Your instructions: Scan the entries below and extract each line with the word "script" in it.

Scene modeling code data:
(begin)
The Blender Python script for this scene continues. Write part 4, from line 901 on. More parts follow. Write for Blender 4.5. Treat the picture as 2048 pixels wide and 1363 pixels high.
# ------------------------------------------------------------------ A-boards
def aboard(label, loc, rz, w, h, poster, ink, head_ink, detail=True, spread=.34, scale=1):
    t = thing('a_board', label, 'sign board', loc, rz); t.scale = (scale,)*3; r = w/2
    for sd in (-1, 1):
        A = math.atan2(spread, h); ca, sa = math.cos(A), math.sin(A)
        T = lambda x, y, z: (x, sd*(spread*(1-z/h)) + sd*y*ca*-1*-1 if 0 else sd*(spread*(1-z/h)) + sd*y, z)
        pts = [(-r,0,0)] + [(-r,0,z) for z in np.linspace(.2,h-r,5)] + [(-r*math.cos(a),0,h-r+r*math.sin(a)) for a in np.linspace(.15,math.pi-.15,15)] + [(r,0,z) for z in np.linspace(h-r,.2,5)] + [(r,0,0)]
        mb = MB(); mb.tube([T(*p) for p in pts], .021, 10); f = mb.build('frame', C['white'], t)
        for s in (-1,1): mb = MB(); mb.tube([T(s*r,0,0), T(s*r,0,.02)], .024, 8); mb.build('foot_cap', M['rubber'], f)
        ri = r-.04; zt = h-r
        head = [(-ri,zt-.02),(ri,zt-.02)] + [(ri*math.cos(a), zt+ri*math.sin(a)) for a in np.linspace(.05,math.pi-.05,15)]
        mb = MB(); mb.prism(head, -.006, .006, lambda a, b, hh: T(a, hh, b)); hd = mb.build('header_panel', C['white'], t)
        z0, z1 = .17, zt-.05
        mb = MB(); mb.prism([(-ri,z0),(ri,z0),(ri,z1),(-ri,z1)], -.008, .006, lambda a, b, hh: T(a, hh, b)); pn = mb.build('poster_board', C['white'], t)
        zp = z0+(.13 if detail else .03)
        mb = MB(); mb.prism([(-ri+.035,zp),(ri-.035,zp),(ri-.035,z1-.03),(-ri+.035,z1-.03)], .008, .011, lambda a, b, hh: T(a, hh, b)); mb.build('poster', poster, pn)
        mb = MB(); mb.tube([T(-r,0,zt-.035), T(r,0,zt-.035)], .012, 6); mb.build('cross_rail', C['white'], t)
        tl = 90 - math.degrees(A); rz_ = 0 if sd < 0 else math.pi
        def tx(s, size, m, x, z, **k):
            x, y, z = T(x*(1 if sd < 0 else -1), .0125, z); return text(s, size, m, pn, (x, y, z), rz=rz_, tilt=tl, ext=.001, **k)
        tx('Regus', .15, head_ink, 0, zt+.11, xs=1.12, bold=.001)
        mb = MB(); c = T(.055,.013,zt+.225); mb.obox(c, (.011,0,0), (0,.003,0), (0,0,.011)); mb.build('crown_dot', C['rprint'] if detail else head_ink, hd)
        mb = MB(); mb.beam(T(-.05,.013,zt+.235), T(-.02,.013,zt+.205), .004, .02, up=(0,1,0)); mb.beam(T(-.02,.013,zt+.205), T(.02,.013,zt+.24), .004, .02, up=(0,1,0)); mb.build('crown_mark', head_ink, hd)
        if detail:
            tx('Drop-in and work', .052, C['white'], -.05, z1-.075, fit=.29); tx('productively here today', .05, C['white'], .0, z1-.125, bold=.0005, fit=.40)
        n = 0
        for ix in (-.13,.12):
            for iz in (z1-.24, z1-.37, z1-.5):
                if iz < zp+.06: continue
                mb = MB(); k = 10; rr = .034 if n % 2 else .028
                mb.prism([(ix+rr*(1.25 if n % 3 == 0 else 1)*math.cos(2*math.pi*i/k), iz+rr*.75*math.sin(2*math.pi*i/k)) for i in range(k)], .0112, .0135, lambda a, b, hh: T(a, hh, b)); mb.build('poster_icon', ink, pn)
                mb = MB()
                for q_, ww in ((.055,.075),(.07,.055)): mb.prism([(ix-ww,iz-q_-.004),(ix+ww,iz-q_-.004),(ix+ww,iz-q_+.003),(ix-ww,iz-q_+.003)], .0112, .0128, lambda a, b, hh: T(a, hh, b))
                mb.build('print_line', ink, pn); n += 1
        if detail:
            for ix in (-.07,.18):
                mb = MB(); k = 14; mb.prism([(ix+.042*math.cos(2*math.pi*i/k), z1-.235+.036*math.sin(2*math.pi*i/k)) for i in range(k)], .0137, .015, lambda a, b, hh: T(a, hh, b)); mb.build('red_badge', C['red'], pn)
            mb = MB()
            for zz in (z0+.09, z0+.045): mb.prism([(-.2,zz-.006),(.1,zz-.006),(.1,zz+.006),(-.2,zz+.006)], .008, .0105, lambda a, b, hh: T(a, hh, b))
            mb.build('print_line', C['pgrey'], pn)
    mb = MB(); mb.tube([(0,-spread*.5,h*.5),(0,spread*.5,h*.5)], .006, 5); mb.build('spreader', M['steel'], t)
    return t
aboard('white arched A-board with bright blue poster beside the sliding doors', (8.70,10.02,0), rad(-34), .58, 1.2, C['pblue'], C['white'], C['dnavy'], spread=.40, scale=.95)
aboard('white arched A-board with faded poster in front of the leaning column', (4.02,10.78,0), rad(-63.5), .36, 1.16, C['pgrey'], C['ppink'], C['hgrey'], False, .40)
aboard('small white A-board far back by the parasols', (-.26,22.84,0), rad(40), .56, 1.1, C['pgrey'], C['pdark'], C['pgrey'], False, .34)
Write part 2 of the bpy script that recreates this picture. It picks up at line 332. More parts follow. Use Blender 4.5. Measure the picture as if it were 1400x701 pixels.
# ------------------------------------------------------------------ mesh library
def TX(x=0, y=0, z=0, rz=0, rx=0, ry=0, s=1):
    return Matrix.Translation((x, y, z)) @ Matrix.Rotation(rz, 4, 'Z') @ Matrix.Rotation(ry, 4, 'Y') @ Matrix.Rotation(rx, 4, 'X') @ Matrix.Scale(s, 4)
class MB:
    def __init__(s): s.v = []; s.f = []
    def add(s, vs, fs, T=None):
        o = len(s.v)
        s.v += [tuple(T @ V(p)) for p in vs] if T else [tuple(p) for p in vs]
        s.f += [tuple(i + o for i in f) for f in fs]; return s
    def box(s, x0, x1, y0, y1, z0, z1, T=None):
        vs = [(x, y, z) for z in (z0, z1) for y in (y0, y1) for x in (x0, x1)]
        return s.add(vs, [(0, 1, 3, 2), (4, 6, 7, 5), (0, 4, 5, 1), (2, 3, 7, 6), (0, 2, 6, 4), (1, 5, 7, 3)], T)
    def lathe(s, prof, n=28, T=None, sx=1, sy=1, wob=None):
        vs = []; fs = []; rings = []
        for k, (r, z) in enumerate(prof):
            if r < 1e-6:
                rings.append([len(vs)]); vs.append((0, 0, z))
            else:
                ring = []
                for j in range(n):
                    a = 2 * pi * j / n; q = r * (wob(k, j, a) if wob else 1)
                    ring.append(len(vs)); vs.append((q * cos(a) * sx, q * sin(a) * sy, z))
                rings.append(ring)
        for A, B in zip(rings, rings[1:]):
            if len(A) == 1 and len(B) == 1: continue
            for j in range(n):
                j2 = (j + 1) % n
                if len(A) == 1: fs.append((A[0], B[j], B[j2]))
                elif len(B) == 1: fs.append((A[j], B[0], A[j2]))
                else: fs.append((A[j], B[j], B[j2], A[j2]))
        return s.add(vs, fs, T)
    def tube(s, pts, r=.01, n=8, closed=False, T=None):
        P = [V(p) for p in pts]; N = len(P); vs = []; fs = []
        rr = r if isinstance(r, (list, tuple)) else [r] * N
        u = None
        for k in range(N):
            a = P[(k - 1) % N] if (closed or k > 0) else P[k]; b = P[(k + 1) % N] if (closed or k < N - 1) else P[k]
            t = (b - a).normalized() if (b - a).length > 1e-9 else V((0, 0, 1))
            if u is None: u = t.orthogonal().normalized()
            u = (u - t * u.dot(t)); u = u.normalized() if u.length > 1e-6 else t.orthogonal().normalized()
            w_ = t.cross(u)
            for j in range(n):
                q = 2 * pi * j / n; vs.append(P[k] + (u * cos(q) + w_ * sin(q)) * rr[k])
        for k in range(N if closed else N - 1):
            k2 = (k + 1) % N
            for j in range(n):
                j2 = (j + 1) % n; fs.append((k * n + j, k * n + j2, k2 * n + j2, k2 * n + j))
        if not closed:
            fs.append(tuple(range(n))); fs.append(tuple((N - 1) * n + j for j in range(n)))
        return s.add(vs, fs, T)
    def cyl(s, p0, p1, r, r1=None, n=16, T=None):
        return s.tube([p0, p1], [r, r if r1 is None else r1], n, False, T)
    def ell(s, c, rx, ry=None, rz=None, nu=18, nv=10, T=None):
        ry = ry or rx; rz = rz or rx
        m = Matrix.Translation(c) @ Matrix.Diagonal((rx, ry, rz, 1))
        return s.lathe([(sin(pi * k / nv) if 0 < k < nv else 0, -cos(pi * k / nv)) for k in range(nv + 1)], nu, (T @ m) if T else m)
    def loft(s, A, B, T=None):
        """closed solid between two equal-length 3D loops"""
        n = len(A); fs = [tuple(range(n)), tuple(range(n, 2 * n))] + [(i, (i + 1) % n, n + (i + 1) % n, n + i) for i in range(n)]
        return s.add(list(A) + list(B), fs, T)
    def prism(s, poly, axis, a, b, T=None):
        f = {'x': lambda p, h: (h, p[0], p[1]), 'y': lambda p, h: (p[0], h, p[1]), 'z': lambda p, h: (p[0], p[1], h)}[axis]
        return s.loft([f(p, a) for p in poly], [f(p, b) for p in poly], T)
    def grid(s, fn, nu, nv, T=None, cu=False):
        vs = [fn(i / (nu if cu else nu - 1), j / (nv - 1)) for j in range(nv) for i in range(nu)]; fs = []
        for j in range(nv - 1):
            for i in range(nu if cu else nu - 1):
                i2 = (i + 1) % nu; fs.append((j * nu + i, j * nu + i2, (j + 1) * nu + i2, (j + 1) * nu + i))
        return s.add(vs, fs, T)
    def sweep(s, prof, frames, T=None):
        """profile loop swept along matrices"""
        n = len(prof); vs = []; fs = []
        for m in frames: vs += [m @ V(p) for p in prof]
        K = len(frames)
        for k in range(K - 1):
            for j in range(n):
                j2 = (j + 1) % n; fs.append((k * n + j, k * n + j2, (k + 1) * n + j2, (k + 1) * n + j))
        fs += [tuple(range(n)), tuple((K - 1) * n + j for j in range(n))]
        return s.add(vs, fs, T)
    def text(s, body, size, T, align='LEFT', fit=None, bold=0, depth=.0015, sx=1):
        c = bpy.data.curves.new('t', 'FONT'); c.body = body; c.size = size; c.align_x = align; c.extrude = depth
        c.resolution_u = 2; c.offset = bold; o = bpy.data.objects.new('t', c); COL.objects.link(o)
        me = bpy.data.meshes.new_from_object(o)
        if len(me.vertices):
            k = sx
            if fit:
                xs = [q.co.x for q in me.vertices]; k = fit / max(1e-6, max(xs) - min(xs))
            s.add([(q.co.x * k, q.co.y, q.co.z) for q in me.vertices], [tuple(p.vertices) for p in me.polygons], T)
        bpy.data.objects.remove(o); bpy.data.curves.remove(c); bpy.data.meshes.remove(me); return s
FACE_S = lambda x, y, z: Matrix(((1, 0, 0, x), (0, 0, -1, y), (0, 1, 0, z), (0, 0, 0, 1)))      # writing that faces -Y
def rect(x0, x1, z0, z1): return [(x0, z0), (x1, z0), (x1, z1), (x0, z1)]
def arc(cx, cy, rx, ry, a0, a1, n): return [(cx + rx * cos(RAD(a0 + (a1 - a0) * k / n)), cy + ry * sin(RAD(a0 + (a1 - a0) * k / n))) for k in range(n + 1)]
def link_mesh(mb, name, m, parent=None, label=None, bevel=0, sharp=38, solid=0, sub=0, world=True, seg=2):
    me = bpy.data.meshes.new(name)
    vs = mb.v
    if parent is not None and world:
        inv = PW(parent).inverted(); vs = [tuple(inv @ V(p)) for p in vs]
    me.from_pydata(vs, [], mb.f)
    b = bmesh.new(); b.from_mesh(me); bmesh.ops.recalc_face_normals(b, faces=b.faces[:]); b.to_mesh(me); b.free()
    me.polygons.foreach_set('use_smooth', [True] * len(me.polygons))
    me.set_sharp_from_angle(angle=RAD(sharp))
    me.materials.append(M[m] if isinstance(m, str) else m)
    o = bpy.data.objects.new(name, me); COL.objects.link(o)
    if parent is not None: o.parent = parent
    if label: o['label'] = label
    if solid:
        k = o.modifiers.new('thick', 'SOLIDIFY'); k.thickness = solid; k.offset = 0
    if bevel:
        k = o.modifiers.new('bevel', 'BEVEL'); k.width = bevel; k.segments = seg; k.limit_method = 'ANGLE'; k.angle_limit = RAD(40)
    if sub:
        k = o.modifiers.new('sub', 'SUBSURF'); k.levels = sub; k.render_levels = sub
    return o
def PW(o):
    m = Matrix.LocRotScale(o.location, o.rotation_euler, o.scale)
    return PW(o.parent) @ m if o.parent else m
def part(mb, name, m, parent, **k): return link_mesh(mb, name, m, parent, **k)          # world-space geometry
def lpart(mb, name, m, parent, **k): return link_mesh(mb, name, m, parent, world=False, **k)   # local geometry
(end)
Exercise output:
The Blender Python script for this scene continues. Write part 4, from line 901 on. More parts follow. Write for Blender 4.5. Treat the picture as 2048 pixels wide and 1363 pixels high.
Write part 2 of the bpy script that recreates this picture. It picks up at line 332. More parts follow. Use Blender 4.5. Measure the picture as if it were 1400x701 pixels.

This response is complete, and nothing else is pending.